The economics make sense, Black argues: “Transport savings for oil producers will amount to $10 to $15 per barrel when compared to shipments to the current markets of Houston and Los Angeles. The province of Alberta alone will earn up to an extra $1 billion per year if it has 200,000 barrels of its own royalty bitumen to send to Kitimat every day.

“Shipping 400,000 barrels of pure bitumen per day by train is equivalent to shipping 560,000 barrels per day of diluted bitumen by pipeline, but it saves the large cost of buying and moving the diluent.
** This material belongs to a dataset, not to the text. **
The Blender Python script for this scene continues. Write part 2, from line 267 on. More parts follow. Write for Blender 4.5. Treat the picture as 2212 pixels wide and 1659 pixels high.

And it saves the capital cost of building the pipeline.

“Also Edmonton is far closer to Kitimat than it is to its current dilbit markets, and Kitimat is far closer to future overseas Asian markets than Houston is, so movement costs will be much lower.”

Black has had enough meetings with First Nations and other northern residents to convince him they would be on side. “A top Canadian bank has said that it will be able to raise all the required funding.” He figures two years for the approval process, then six years for construction. Easy- peasey, right?

Maybe not. Maybe foreign markets just want our dilbit, not our refined products. Maybe investors don’t want to risk long-term capital in an industry with an uncertain future. Maybe, maybe, maybe. All we know for sure is that, so far, the big players in Ottawa and Calgary have embraced Black’s plan with all the enthusiasm of Horgan and Kenney hugging it out at the First Ministers’ Barbecue.

But here’s the deal: amid all the warring and snarling over the pipelines, Black is proposing a solution. He has been doing so for years, without a well-articulated response from government and industry. If they have a detailed explanation of why Kitimat Clean won’t work, let’s hear it.